### STORED DATA:
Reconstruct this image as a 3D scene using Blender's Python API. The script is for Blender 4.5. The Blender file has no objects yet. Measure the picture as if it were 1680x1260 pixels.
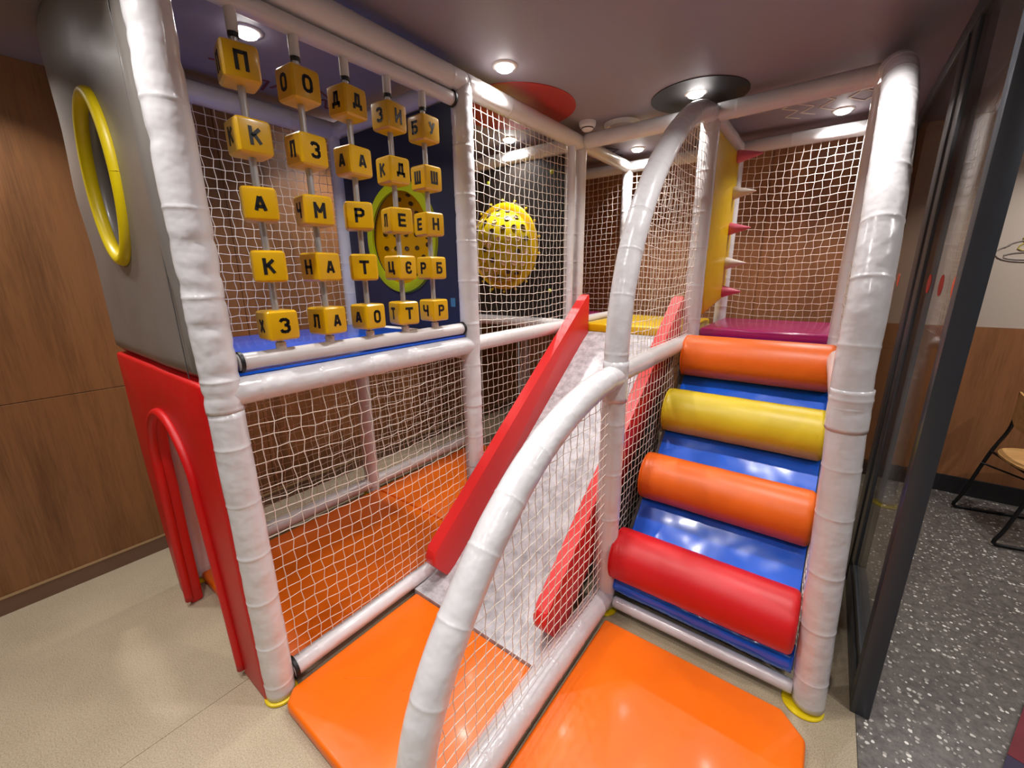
import bpy, bmesh, math, random
from mathutils import Vector, Matrix, noise

# ------------------------------------------------------------------ camera, world, lights, exposure
S = bpy.context.scene
COL = S.collection
cam = bpy.data.cameras.new('camera')
cam.sensor_width = 36.0
cam.lens = 14.541
cam.clip_start = 0.02
cam_o = bpy.data.objects.new('camera', cam)
COL.objects.link(cam_o)
RV = Vector((0.7990013, 0.6012160, -0.0116694))
UV = Vector((-0.1437065, 0.2097541, 0.9671358))
FV = Vector((-0.5839052, 0.7710658, -0.2539925))
m = Matrix((RV, UV, -FV)).transposed().to_4x4()
m.translation = Vector((0, 0, 1.54))
cam_o.matrix_world = m
S.camera = cam_o

S.view_settings.view_transform = 'Standard'
S.view_settings.look = 'None'
S.view_settings.gamma = 1.0
S.view_settings.exposure = 0.0
S.view_settings.use_curve_mapping = False
S.cycles.use_denoising = True
S.cycles.max_bounces = 8
S.cycles.diffuse_bounces = 5
S.cycles.glossy_bounces = 4
S.cycles.transparent_max_bounces = 16
S.cycles.sample_clamp_indirect = 4.0
S.cycles.caustics_reflective = False
S.cycles.caustics_refractive = False

w = bpy.data.worlds.new('world')
S.world = w
w.use_nodes = True
w.node_tree.nodes['Background'].inputs[0].default_value = (1.0, 0.93, 0.88, 1)
w.node_tree.nodes['Background'].inputs[1].default_value = 0.25

CZ = 2.465          # ceiling height
LAMP_COL = (1.0, 0.965, 0.95)
LAMP_W = 7.4
# downlights: the six the photograph shows, and unseen ones added outside the frame to light the room
SEEN = [(-1.95, 0.90), (-1.338, 1.74), (-0.723, 2.60), (-0.095, 3.405), (-1.336, 3.39), (-1.955, 2.585), (-2.58, 1.74)]
UNSEEN = [(-0.72, 0.90), (-0.10, 1.74), (-2.56, 0.06), (-1.34, 0.06), (-0.10, 0.06), (-1.95, -0.78), (-0.72, -0.78),
          (1.12, 3.45), (1.75, 2.30), (0.95, 1.30), (1.75, 0.3), (0.6, -0.9), (2.5, 3.3)]
for i, (x, y) in enumerate(SEEN + UNSEEN):
    L = bpy.data.lights.new('downlight_beam', 'AREA')
    L.shape = 'DISK'
    L.size = 0.085
    L.energy = LAMP_W
    L.color = LAMP_COL
    L.spread = math.radians(128)
    o = bpy.data.objects.new('downlight_beam', L)
    o.location = (x, y, CZ - 0.028)
    COL.objects.link(o)

# ------------------------------------------------------------------ geometry constants (metres)
X0, X1, X5, X4, XG, XM, XW = -2.49, -1.46, -0.657, 0.067, 0.273, 0.326, -2.939
Y1, Y2, Y3, Y5, Y9, YB = 0.443, 1.575, 2.695, 1.571, 3.525, 4.03
T, H, H5 = 2.376, 1.195, 1.144
PI = math.pi


def lin(c):
    return tuple(((v / 255) / 12.92 if v / 255 <= 0.04045 else ((v / 255 + 0.055) / 1.055) ** 2.4) for v in c) + (1.0,)


# ------------------------------------------------------------------ materials
class NT:
    def __init__(self, name):
        self.m = bpy.data.materials.new(name)
        self.m.use_nodes = True
        self.t = self.m.node_tree
        self.b = self.t.nodes['Principled BSDF']

    def n(self, typ, **kw):
        nd = self.t.nodes.new(typ)
        for k, v in kw.items():
            if k.startswith('i_'):
                key = k[2:].replace('_', ' ')
                nd.inputs[int(key) if key.isdigit() else key].default_value = v
            else:
                setattr(nd, k, v)
        return nd

    def l(self, a, b):
        self.t.links.new(a, b)

    def coords(self, scale=(1, 1, 1), kind='Object'):
        tc = self.n('ShaderNodeTexCoord')
        mp = self.n('ShaderNodeMapping')
        mp.inputs['Scale'].default_value = scale
        self.l(tc.outputs[kind], mp.inputs['Vector'])
        return mp.outputs['Vector']

    def noise(self, vec, scale, detail=3, rough=0.55):
        nd = self.n('ShaderNodeTexNoise', i_Scale=scale, i_Detail=detail, i_Roughness=rough)
        self.l(vec, nd.inputs['Vector'])
        return nd.outputs['Fac']

    def ramp(self, fac, stops):
        r = self.n('ShaderNodeValToRGB')
        e = r.color_ramp.elements
        while len(e) < len(stops):
            e.new(0.5)
        for el, (p_, c_) in zip(e, stops):
            el.position = p_
            el.color = c_
        self.l(fac, r.inputs['Fac'])
        return r.outputs['Color']

    def bump(self, h, strength, dist=0.01):
        bp = self.n('ShaderNodeBump', i_Strength=strength, i_Distance=dist)
        self.l(h, bp.inputs['Height'])
        self.l(bp.outputs['Normal'], self.b.inputs['Normal'])


def dark(c, k):
    return (c[0] * k, c[1] * k, c[2] * k, 1)


def vinyl(name, rgb, rough=0.3, wrinkle=0.25, scale=9.0, var=0.12, coat=0.0, stretch=(1, 1, 1), grain=0.0):
    a = NT(name)
    c = lin(rgb)
    v = a.coords(stretch)
    f = a.noise(v, 3.0, 3)
    a.l(a.ramp(f, [(0.3, dark(c, 1 - var)), (0.7, c)]), a.b.inputs['Base Color'])
    a.b.inputs['Roughness'].default_value = rough
    a.b.inputs['Coat Weight'].default_value = coat
    a.b.inputs['Coat Roughness'].default_value = 0.12
    h = a.noise(v, scale, 2, 0.45)
    if grain:
        g = a.noise(a.coords(), 420, 1)
        mx = a.n('ShaderNodeMath', operation='MULTIPLY_ADD')
        mx.inputs[1].default_value = grain
        a.l(g, mx.inputs[0])
        a.l(h, mx.inputs[2])
        h = mx.outputs[0]
    a.bump(h, wrinkle, 0.02)
    return a.m


def plain(name, rgb, rough=0.5, metal=0.0, var=0.0):
    a = NT(name)
    c = lin(rgb)
    a.b.inputs['Base Color'].default_value = c
    if var:
        f = a.noise(a.coords(), 12, 3)
        a.l(a.ramp(f, [(0.3, dark(c, 1 - var)), (0.7, c)]), a.b.inputs['Base Color'])
    a.b.inputs['Roughness'].default_value = rough
    a.b.inputs['Metallic'].default_value = metal
    return a.m


def wood(name, base, darker, axis='z', scale=1.0, rough=0.42):
    a = NT(name)
    st = {'z': (5.5, 5.5, 0.55), 'x': (0.6, 6, 6)}[axis]
    v = a.coords(tuple(s * scale for s in st))
    f1 = a.noise(v, 1.6, 6, 0.62)
    v2 = a.coords(tuple(s * scale * k for s, k in zip(st, (9, 9, 4))))
    f2 = a.noise(v2, 3.0, 4, 0.6)
    mx = a.n('ShaderNodeMix', data_type='FLOAT')
    mx.inputs[0].default_value = 0.35
    a.l(f1, mx.inputs[2])
    a.l(f2, mx.inputs[3])
    a.l(a.ramp(mx.outputs[0], [(0.33, lin(darker)), (0.52, lin(base)), (0.68, lin(tuple(min(255, b * 1.08) for b in base)))]),
        a.b.inputs['Base Color'])
    a.b.inputs['Roughness'].default_value = rough
    a.bump(f2, 0.08, 0.002)
    return a.m


M = {}
M['pipe'] = vinyl('white_vinyl', (218, 216, 217), 0.27, 0.35, 16, 0.05, coat=0.35)
M['pipe_smooth'] = vinyl('white_vinyl_smooth', (218, 214, 212), 0.3, 0.16, 9, 0.04, coat=0.3)
M['net'] = plain('net_cord', (238, 228, 214), 0.7)
M['blue'] = vinyl('blue_vinyl', (10, 98, 232), 0.24, 0.28, 5, 0.10, coat=0.4)
M['orange'] = vinyl('orange_vinyl', (238, 108, 2), 0.36, 0.2, 9, 0.05, coat=0.08, grain=0.05)
M['orange_roll'] = vinyl('orange_roller_vinyl', (236, 106, 22), 0.4, 0.15, 6, 0.05, grain=0.1)
M['yellow_roll'] = vinyl('yellow_roller_vinyl', (218, 192, 36), 0.4, 0.15, 6, 0.06, grain=0.1)
M['red_roll'] = vinyl('red_roller_vinyl', (206, 24, 30), 0.42, 0.15, 6, 0.06, grain=0.1)
M['magenta'] = vinyl('magenta_vinyl', (172, 24, 104), 0.25, 0.15, 6, 0.05, coat=0.4)
M['yellow_pad'] = vinyl('yellow_vinyl', (222, 180, 10), 0.35, 0.3, 5, 0.06)
M['yellow_ring'] = vinyl('yellow_padding', (226, 200, 8), 0.4, 0.15, 9, 0.05)
M['red_pad'] = vinyl('red_vinyl', (200, 12, 14), 0.4, 0.3, 6, 0.06, grain=0.15)
M['red_slide'] = vinyl('red_slide_vinyl', (214, 36, 34), 0.42, 0.1, 5, 0.04)
M['silver'] = vinyl('silver_vinyl', (122, 116, 110), 0.36, 0.35, 4, 0.12, coat=0.1)
M['maroon'] = vinyl('maroon_deck_vinyl', (96, 40, 52), 0.4, 0.2, 6)
M['black'] = plain('black_rubber', (18, 18, 20), 0.5)
M['steel'] = plain('brushed_steel', (200, 200, 202), 0.32, 0.55, 0.06)
M['cube'] = vinyl('letter_block_plastic', (216, 166, 8), 0.3, 0.06, 20, 0.08, coat=0.2)
M['letter'] = plain('black_letter_paint', (14, 12, 12), 0.45)
M['sleeve'] = plain('white_plastic', (220, 214, 208), 0.35)
M['lamp_ring'] = plain('white_lamp_trim', (225, 222, 220), 0.4)
M['ceil'] = vinyl('ceiling_paint', (142, 134, 144), 0.5, 0.05, 2, 0.04)
M['ceil_red'] = plain('ceiling_disc_red', (168, 40, 30), 0.45, 0, 0.05)
M['ceil_black'] = plain('ceiling_disc_black', (14, 13, 14), 0.5, 0, 0.05)
M['mark_white'] = plain('ceiling_mark_white', (205, 195, 185), 0.5)
M['mark_dark'] = plain('ceiling_mark_dark', (44, 38, 40), 0.5)
M['mark_red'] = plain('ceiling_mark_red', (120, 40, 48), 0.5)
M['wood'] = wood('brown_wood_laminate', (130, 87, 50), (98, 63, 34))
M['wood_back'] = wood('tan_wood_laminate', (166, 112, 72), (136, 88, 54))
M['skirting'] = plain('brown_skirting', (112, 84, 66), 0.35, 0.1, 0.05)
M['skirting_lip'] = plain('skirting_metal_lip', (190, 160, 120), 0.3, 0.6)
M['navy'] = vinyl('navy_panel', (38, 43, 66), 0.34, 0.1, 4, 0.06)
M['blackpanel'] = plain('black_panel', (34, 29, 26), 0.3, 0, 0.1)
M['lime'] = vinyl('lime_plastic', (168, 176, 18), 0.3, 0.05, 8, 0.05)
M['port_dark'] = plain('port_shadow_brown', (66, 46, 14), 0.4)
M['port_glint'] = plain('port_glint_peach', (226, 190, 140), 0.2)  # highlights on the bubble's ports, painted as a peach colour
M['graydark'] = plain('stair_side_board', (84, 80, 78), 0.5, 0, 0.1)
M['frame'] = plain('anthracite_frame', (66, 70, 76), 0.38, 0.3, 0.04)
M['gasket'] = plain('black_gasket', (8, 9, 12), 0.6)
M['white_wall'] = vinyl('white_wall_paint', (214, 200, 184), 0.6, 0.03, 4, 0.03)
M['rear_wall'] = vinyl('beige_wall_paint', (150, 132, 120), 0.6, 0.03, 4, 0.03)
M['baseb'] = plain('black_baseboard', (44, 44, 46), 0.4, 0, 0.05)
M['chairwood'] = wood('chair_plywood', (206, 160, 100), (168, 118, 66), 'x', 2.0)
M['pink'] = plain('pink_cone', (206, 98, 122), 0.4)
M['coneW'] = plain('white_cone', (214, 204, 196), 0.4)
M['sticker_red'] = plain('red_sticker', (186, 34, 28), 0.5)
M['sticker_orange'] = plain('orange_sticker', (214, 80, 46), 0.5)
M['burgundy'] = plain('burgundy_mat', (112, 34, 44), 0.7, 0, 0.1)
M['navymat'] = plain('navy_mat', (54, 44, 70), 0.7, 0, 0.1)
M['draw_gray'] = plain('drawing_gray', (166, 158, 150), 0.6)
M['draw_yellow'] = plain('drawing_yellow', (196, 178, 90), 0.6)
M['concrete'] = plain('substrate', (120, 112, 100), 0.8)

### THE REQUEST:
Begin at the top of the material above and output each line exactly, stopping after the line that holds "from mathutils import Vector, Matrix, noise". Leave out pictures.

### RESPONSE TO THE EXERCISE:
Reconstruct this image as a 3D scene using Blender's Python API. The script is for Blender 4.5. The Blender file has no objects yet. Measure the picture as if it were 1680x1260 pixels.
import bpy, bmesh, math, random
from mathutils import Vector, Matrix, noise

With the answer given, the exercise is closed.